Mais cela suffira-t-il à redresser la fameuse courbe de Philips, celle qui mesure l’élasticité (inopérante jusqu’à aujourd’hui) de l’inflation à la baisse du chômage et à l’utilisation des capacités? Cela suffira-t-il enfin à compenser l’effet que l’automatisation et la digitalisation peuvent avoir sur le coût final des biens et des services? Cela suffira-t-il encore à contrebalancer la perte du «dividende démographique» (déjà en Chine, la pyramide des âges de type pagode et la forte baisse de la natalité entrainée par la pandémie pourrait amener la proportion de la population en âge de travailler à reculer d’ici dix ans…)? La remontée trop abrupte des taux longs pourrait-elle créer un contre-choc déflationniste sur le parc immobilier mondial auquel, contrairement aux actions, de très nombreux foyers sont exposés, et dont la valeur de marché, estimée à près de 300 trillions de dollars (un an de PIB mondial…) est sans commune mesure avec la capitalisation boursière mondiale (90 trillions)…? En ce début d’année, le scénario de la reflation pose plus de questions qu’il n’apporte de réponses.

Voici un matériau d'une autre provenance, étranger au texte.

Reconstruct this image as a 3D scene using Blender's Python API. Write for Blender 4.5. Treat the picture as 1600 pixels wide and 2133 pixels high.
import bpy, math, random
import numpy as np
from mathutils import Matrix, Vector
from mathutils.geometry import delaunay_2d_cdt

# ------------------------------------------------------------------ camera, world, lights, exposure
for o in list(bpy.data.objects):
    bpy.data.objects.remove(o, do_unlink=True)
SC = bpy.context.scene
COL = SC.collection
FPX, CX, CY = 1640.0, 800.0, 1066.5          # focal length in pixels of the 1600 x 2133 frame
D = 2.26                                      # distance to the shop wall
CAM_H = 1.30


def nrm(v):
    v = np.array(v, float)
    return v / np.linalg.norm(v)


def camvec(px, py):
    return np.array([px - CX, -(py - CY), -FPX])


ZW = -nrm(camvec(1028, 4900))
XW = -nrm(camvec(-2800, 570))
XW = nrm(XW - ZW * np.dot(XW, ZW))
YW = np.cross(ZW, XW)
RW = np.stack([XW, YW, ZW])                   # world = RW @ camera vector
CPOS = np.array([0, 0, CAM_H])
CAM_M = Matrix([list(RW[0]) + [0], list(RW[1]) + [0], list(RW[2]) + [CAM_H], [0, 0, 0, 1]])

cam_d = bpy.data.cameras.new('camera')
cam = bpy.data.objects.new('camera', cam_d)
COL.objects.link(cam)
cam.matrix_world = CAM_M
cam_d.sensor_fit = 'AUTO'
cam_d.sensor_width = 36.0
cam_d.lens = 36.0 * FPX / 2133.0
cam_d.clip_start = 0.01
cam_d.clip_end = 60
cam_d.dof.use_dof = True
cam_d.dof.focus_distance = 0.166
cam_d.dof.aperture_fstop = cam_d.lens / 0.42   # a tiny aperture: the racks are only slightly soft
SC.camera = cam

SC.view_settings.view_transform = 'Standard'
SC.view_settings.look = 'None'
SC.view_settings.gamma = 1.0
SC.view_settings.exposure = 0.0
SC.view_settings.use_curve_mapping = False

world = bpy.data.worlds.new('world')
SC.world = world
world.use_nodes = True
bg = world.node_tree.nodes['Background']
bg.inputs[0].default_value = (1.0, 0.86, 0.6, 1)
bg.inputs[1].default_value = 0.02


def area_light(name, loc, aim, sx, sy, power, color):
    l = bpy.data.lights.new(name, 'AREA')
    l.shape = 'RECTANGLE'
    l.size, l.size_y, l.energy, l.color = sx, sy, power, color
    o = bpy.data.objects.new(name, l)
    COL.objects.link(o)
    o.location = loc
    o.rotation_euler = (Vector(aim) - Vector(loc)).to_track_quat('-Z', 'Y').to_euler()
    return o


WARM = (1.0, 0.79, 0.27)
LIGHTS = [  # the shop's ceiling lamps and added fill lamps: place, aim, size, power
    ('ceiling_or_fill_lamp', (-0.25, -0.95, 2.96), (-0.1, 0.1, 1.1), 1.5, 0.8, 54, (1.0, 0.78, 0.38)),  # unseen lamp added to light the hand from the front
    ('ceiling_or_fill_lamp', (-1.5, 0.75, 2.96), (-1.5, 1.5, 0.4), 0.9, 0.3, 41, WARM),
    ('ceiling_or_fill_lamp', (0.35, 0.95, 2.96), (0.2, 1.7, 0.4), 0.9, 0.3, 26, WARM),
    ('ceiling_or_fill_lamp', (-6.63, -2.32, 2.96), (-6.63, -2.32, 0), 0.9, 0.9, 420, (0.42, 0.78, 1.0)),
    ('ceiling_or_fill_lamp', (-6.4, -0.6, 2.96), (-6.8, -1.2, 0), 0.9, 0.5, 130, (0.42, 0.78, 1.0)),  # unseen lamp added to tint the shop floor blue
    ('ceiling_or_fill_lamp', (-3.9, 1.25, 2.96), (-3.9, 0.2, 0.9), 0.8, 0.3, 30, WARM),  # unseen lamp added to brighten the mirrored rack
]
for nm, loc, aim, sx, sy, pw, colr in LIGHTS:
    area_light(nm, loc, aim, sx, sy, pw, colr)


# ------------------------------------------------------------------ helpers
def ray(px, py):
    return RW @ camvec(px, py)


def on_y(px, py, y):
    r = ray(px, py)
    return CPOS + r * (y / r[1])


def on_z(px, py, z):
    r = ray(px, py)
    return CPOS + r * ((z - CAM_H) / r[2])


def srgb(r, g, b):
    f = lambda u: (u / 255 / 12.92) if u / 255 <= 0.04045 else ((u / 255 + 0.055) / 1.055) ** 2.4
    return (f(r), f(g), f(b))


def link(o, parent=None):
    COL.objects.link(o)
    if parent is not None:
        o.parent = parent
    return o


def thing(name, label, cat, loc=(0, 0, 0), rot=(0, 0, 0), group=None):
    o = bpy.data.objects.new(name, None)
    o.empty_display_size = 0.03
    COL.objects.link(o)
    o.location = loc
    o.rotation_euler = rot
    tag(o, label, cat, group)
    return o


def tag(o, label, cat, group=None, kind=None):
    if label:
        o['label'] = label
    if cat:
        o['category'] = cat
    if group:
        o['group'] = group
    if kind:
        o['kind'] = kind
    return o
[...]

Comme la théorie de la relativité, et la physique quantique par rapport à la mécanique newtonienne, les forces inflationnistes à l’œuvre pourraient préfigurer une rupture essentielle par rapport au passé. Les conséquences en termes de comportement des acteurs économiques et des investisseurs sont inconnues: après tout, plusieurs générations d’entre eux se succèdent sans n’avoir jamais connu d’inflation!